By Stacey Lastoe | CNN
San Francisco chef Cecilia Chiang, who blazed a trail for Chinese cuisine in the United States, died Wednesday. She was 100. Her granddaughter, Siena Chiang, confirmed her death with CNN.
She said her grandmother died in her sleep early Wednesday at home in San Francisco surrounded by her family. Exact details of her death are being kept private at Chiang’s request.
Chiang was the owner, chef and mastermind behind the game-changing San Francisco restaurant, the Mandarin. She is widely credited with bringing authentic Chinese food to America and was a celebrity chef before celebrity chefs were popularized.
Long road to San Francisco
Chiang, who was born near Shanghai, came from an upper-class Chinese family. Her husband was a diplomat in Japan, and although she wasn’t shy about acknowledging her good fortune, she faced other, perhaps more hard-won obstacles.
Convincing the dining public that Chinese food didn’t have to be Thursday’s cheap take-out option, Chiang, who moved to the Bay Area in 1959, had her work cut out for her.
“Most ABC, American-born Chinese, even they didn’t know [about Chinese food],” Chiang explained in an interview with CNN Travel in 2018. Never having been to China, this group also needed to be educated on the difference.

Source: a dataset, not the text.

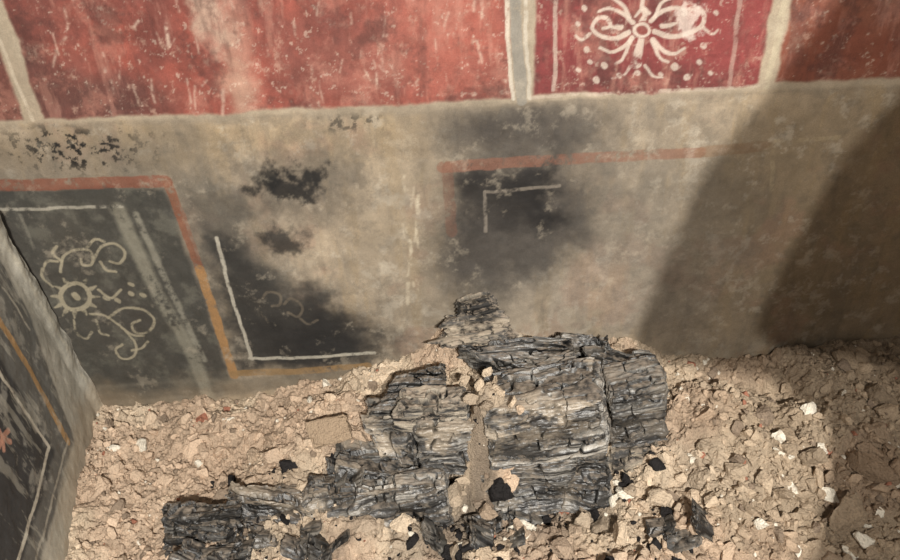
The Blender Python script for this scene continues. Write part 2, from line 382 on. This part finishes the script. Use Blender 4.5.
def add_stone(x,y,z,s,sub,c):
    global off
    V,Fc=protos[sub][rng.integers(14)]
    q=rng.normal(size=4);q/=np.linalg.norm(q);a,b,c_,d_=q
    M=np.array([[1-2*(c_*c_+d_*d_),2*(b*c_-a*d_),2*(b*d_+a*c_)],[2*(b*c_+a*d_),1-2*(b*b+d_*d_),2*(c_*d_-a*b)],[2*(b*d_-a*c_),2*(c_*d_+a*b),1-2*(b*b+c_*c_)]])
    Vs.append(V@M.T*s+np.array([x,y,z]));Fs.append(Fc+off);Cs.append(np.tile(c,(len(V),1)));off+=len(V)
def scatter(n,smin,smax,pw,sub,xr=(-1.12,1.4),yr=(-.82,-.01),emb=.0,lo=.2,hi=.65):
    x=rng.uniform(*xr,n);y=rng.uniform(*yr,n);u=rng.random(n)
    s=smin*(smax/smin)**(u**pw)
    dl=(np.stack([x,y,np.zeros(n)],1)-An)@nLn
    clus=fb2(x,y,9,3,95)
    k=(dl>s*1.2)&(y<-s*.9)&(clus>rng.uniform(lo,hi,n));x,y,s=x[k],y[k],s[k]
    z=H(x,y)+s*emb;c=dirt(x,y);t=rng.random(len(x))
    c=c*(rng.uniform(.74,1.12,len(x)))[:,None]
    c[t>.965]=lin((226,218,202));c[t<.014]=lin((164,114,94));c[(t>.03)&(t<.08)]=lin((138,122,106))
    inash=(np.abs(x+.1)<.6)&(y<-.3)&(t>.12)&(t<.30);c[inash]=lin((42,40,40))
    for i in range(len(x)): add_stone(x[i],y[i],z[i],s[i],sub,c[i])
scatter(16000,.0024,.0065,1.2,1,emb=.3)
scatter(6500,.0065,.013,1.4,2,emb=.25)
scatter(1500,.013,.028,1.6,3,emb=.15)
scatter(300,.012,.028,1.3,3,xr=(.25,1.2),yr=(-.75,-.35),emb=.2,lo=0,hi=.4)
scatter(110,.028,.042,1.5,4,emb=-.05)
for px,py,z,s,k in ((845,520,.05,.055,.85),(812,455,.13,.04,.8),(735,470,.10,.03,1),(700,480,.08,.03,1),(240,425,.03,.035,1),(150,420,.02,.03,1),
    (118,470,.02,.03,1),(660,500,.06,.03,1),(560,545,.03,.03,1),(455,492,.07,.03,1),(870,470,.12,.05,.7),(360,380,.08,.028,1),(405,355,.11,.026,1),
    (730,395,.12,.03,1),(690,372,.13,.025,1),(880,400,.14,.06,.7),(835,380,.12,.05,.75),(620,530,.04,.03,1),(345,480,.06,.03,1),(275,470,.03,.03,1),
    (448,324,.22,.022,1),(466,306,.27,.016,1),(500,320,.22,.020,1),(430,345,.17,.026,1),(520,332,.17,.02,.9),(488,512,.05,.026,.8),
    (478,385,.31,.018,1),(500,392,.30,.016,1),(488,372,.31,.016,1),(470,398,.29,.018,1),(512,404,.30,.018,1),(486,404,.30,.018,1),(495,380,.31,.014,1),(465,380,.30,.014,1),
    (476,412,.29,.014,1),(520,410,.29,.012,1)):
    p=G(px,py,z);c=dirt(np.array([p.x]),np.array([p.y]))[0];add_stone(p.x,min(p.y,-s*1.3),z,s,4,c*k*.9)
st=mesh_obj('stones',np.concatenate(Vs),np.concatenate(Fs),np.concatenate(Cs),material("rubble_stone",.95,220,.18,.9,.005,0,.1,90),False,True)
join([heap,st],"rubble_heap")
# ------------------------------------------------------------------ charred timber
mc=material("charred_wood",.40,400,.25,.45,.0015,.55,.6,60)
mb=material("ashy_wood",.8,500,.3,.5,.002,.9,.3,80)
def block(name,quad,ext,seed,res=.0017,tone=1.0,pale=.5,row=.012,cell=.11,rag=.012,mat=None,parent=None,col2=(166,162,154),soft=.030,shrink=.006,amp=1.0,ashy=.5):
    r=np.random.default_rng(seed)
    P=[np.array(W(*q)) for q in quad];ext=np.array(ext,float)
    Lu=np.linalg.norm((P[1]+P[2]-P[0]-P[3])/2);Lv=np.linalg.norm((P[3]+P[2]-P[0]-P[1])/2);Lw=np.linalg.norm(ext)
    nu,nv,nw=[max(6,int(q/res)) for q in (Lu,Lv,Lw*.6)]
    eu=(P[1]+P[2]-P[0]-P[3]);eu/=np.linalg.norm(eu);ev=(P[3]+P[2]-P[0]-P[1]);ev/=np.linalg.norm(ev);ew=ext/Lw
    lu,lv,lw=[np.linspace(-1,1,q) for q in (nu,nv,nw)]
    UVW=[];Fc=[];o=0
    for ax,(p1,p2) in ((2,(lu,lv)),(1,(lu,lw)),(0,(lv,lw))):
        for sgn in (-1,1):
            a,b=np.meshgrid(p1,p2,indexing='ij');a=a.ravel();b=b.ravel();c=np.full(len(a),float(sgn))
            q={2:(a,b,c),1:(a,c,b),0:(c,a,b)}[ax];UVW.append(np.stack(q,1))
            g=gridfaces(len(p1),len(p2),o);flip=(sgn>0) if ax in(2,0) else (sgn<0)
            Fc.append(g[:,::-1] if flip else g);o+=len(a)
    Q=np.concatenate(UVW);u,v,ww=Q.T
    s,t,k=(u+1)/2,(v+1)/2,(ww+1)/2
    base=(P[0]*((1-s)*(1-t))[:,None]+P[1]*(s*(1-t))[:,None]+P[2]*(s*t)[:,None]+P[3]*((1-s)*t)[:,None])+k[:,None]*ext
    su,sv,sw=s*Lu+seed*1.37,t*Lv+seed*.71,k*Lw
    q=sv+sw*.8+.018*(fb2(su,sv,5,3,seed%9)-.5)+su*r.uniform(-.12,.12)
    n=Q**8;n=np.sign(Q)*np.abs(Q)**9;n/=np.linalg.norm(n,axis=1)[:,None]
    corner=1-np.abs(n).max(1)
    N=n[:,:1]*eu+n[:,1:2]*ev+n[:,2:]*ew
    low=fb3(su*14,sv*18,sw*18,4,.55)-.5
    qa=q/(row*3.2)+1.1*(v2(su*8+seed,q*14)-.5);ra=np.floor(qa).astype(int);ha=T2[(ra*37+seed)&255,5];fa=qa-ra
    kc=su/(cell*(.5+ha))+ha*10+1.0*(v2(su*30,q*40)-.5);ci=np.floor(kc).astype(int);fc=kc-ci
    ch=T2[(ci*13+ra*7)&255,(ra*3+seed)&255]
    crack=(1-ss(.0,.06,np.minimum(fc,1-fc)))*(ch>.3)
    ga=(1-ss(.0,.09,np.minimum(fa,1-fa)))*ss(.35,.6,v2(su*14+seed,ra*1.7))
    g=fb3(su*7,q*110,sw*30+seed,4,.6);g2=fb3(su*14,q*300,sw*60+seed,3,.6)
    brk=ss(.55,.59,fb3(su*13+seed,q*26,sw*18,3))
    disp=amp*(.034*low+.004*(ha-.5)+.008*(ch-.5)+.007*(g-.5)-.014*crack-.011*ga-.010*brk)-soft*corner-shrink
    pos=base+N*disp[:,None]
    endn=np.sign(u)*np.abs(u)**8*rag*(1.8*fb3(q*50,sv*40+seed,sw*40,3,.6)-1.0+(ha-.5)*.6)
    pos+=eu*endn[:,None]
    dark=lin((24,24,25))*tone;mid=lin((70,69,68))*tone;lt=lin(col2)*tone
    m1=ss(.40,.62,g)[:,None];c=dark*(1-m1)+mid*m1
    pf=ss(.40,.66,fb3(su*8,sv*16+seed,sw*14,4)*.65+ch*.35)
    m2=(ss(.42,.62,g2)*(.08+.85*pf)*pale)[:,None];m2=np.clip(m2,0,1);c=c*(1-m2)+lt*m2
    m3=(ss(.50,.64,fb3(su*12+3,sv*18+seed,sw*18,5,.64))*ashy)[:,None];c=c*(1-m3)+lin((164,152,135))*m3*(.6+.8*g2[:,None])
    c=c*(1-.9*crack[:,None])*(1-.8*ga[:,None])*(1-.55*brk[:,None])
    ob=mesh_obj(name,pos,np.concatenate(Fc),c,mat or mc,False)
    if parent: ob.parent=parent
    return ob
def empty(n):
    e=bpy.data.objects.new(n,None);bpy.context.scene.collection.objects.link(e);return e
pile=empty("charred_timber_pile")
K=dict(parent=pile)
block("top_slab_left",[(450,340,-.12),(574,331,-.11),(590,386,-.27),(540,400,-.285)],(0,.03,-.08),1,pale=.6,ashy=.2,**K)
block("top_slab_back",[(554,332,-.08),(614,330,-.08),(618,352,-.12),(556,356,-.12)],(0,.03,-.06),15,pale=.4,tone=.8,ashy=.2,**K)
block("top_slab_right",[(578,342,-.13),(658,349,-.12),(668,382,-.25),(592,396,-.28)],(0,.03,-.10),2,pale=.5,tone=.9,ashy=.15,**K)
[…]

It wasn’t enough to present unfamiliar dishes to customers of the Mandarin, her 50-seat restaurant on Polk Street.
The refined side of Chinese food
The year was 1961, and Chiang insisted on showing diners the refined side of Chinese food. The restaurant’s wine list was part of her strategy. Chiang says she wanted to upgrade the Chinese dining experience. To do this, she also needed to be hyperaware of aesthetics.
The Mandarin, which would later occupy a much larger space in Ghirardelli Square, wasn’t like other Chinese restaurants.
Its dissonance was purposeful.
“Is this a Chinese restaurant?” Chiang says people asked her all the time. The Mandarin did not serve chop suey or chow mein, two standard dishes on every Chinese restaurant in the US at the time.
But this is exactly what Chiang wanted to avoid. In fact, her early brushes with Chinese food in America had left her unimpressed and determined to show San Francisco what Chinese food was really like.
Not only was Chiang a woman trying to run a restaurant in a male-dominated industry, but she was also attempting to educate diners. Changing people’s minds was complicated. And, Chiang, who had been retired some 20 years when she died, at one point remarked that not a single existing restaurant could compare to the Mandarin.
Wonderful memories
Chiang’s ownership of her success was refreshing.
Two years ago, while Chiang was working on a project for CNN with four other notable Bay area chefs, she shared a story about food writer Ruth Reichl’s fondness for the Mandarin. Years after the restaurant closed its doors, Reichl told Chiang she wished it were open so she might have the pleasure of dining there again.
Chiang proudly shared her memories, including stories about famous regulars who used to fly down to SF via private jet every weekend just to dine at her restaurant, as fondly as she talked about her next great food adventure — one of life’s greatest pleasures.
“What a loss of a genuinely lovely lady. I was so inspired while spending time with her over the past couple of years. She was a force of nature,” said Oakland-based chef Tanya Holland, one of the Bay area chefs Chiang broke bread with over a lively discussion of the current food and dining space.
Well into her 90s, Chiang could be found flying to Tulum to eat at Rene Redzepi’s Noma Mexico, a short-lived pop-up, or getting together in the Bay area with industry pal Alice Waters.
Chiang was a model for living life to the fullest.
Over a cold beer and red pork in her SF home in December 2018, Chiang offered a simple piece of advice: “Have fun … you don’t know [about tomorrow].”